13) This is a pair of two equations in a function
y = e ^-x
y = 4x - x³

y' = -e ^-x
y' = 4 - 3x²

Now I get confused on what x equals.


15)
y = x^4/5 (2-x)
u' = 4/5 x^-1/5
v' = 1
y' = (x^4/5)(1) + (4/5x^-1/5)(2-x)
y' = 9/5 x^4/5 + 8/5 x^-1/5

Again I get lost now trying to find the extreme values, inflection points etc



19) Find all possible functions with the given derivative. (I'm not quite sure what it's asking me to do)
f'(x) = x^-5 + e^-x



21) Find all possible functions with the given derivative.
f'(x) = 2/x + x² + 1


40) Let y = x²e^-x
Find dy and evaluate dy for x = 1 and dx = 0.01
When finding dy I get confused.
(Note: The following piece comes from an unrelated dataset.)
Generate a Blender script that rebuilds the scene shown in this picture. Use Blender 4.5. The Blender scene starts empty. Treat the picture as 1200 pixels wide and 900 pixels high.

I feel like my main problem is finding the derivatives sometimes

 

[MarkFL]

1.) You have differentiated incorrectly. Given:

$\displaystyle y=x(2-x)^{\frac{1}{2}}$

We find using the product rule:

$\displaystyle \dfrac{dy}{x}=x\cdot\dfrac{d}{dx}\left((2-x)^{\frac{1}{2}} \right)+\dfrac{d}{dx}(x)\cdot(2-x)^{\frac{1}{2}}=$

$\displaystyle x\cdot\dfrac{-1}{2\sqrt{2-x}}+\sqrt{2-x}=\dfrac{-x+2(2-x)}{2\sqrt{2-x}}=\dfrac{4-3x}{2\sqrt{2-x}}$

The given function is defined on $\displaystyle (-\infty,2]$. We see the function is increasing on $\displaystyle \left(-\infty,\dfrac{4}{3} \right)$ and decreasing on $\displaystyle \left(\dfrac{4}{3},2 \right)$. So what kind of extremum do we have at our critical value?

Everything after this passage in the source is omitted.